J’aime bien jouer en Belgique. En Allemagne aussi, ainsi qu’en Espagne et en France également bien entendu. Mais j’aime surtout jouer en Belgique, parce que c’est à côté de chez moi (sourire)!

J’habite moi aussi à deux pas de la frontière belge, et je dois à la Belgique une bonne part de ma culture blues. Ca a toujours été un pays rêvé pour y faire des découvertes, ne serait-ce que par leurs radios, mais aussi leurs clubs et festivals, sans oublier bien sûr les musiciens fantastiques qui y foisonnent…
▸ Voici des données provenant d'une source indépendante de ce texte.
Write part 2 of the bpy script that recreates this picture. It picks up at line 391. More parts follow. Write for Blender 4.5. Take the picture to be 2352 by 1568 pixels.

Tu as raison, et d’ailleurs, une part importante de ma propre culture blues vient de ce fanzine franco-belge, BluesBoarder. (NDR : mensuel à tirage limité, animé pendant près de 17 ans par des rédacteurs bénévoles transfrontaliers).

Tu blagues?

Non, non, c’est sérieux. À l’époque, dans les années 90, dans le Lot où j’habitais alors, il n’y avait pas vraiment d’autre moyen de se connecter avec toute cette scène.

Vraiment? Tu n’avais pas accès à internet?

Ben non, tu sais, là bas, on n’a eu l’électricité et le téléphone que tout récemment (rire)!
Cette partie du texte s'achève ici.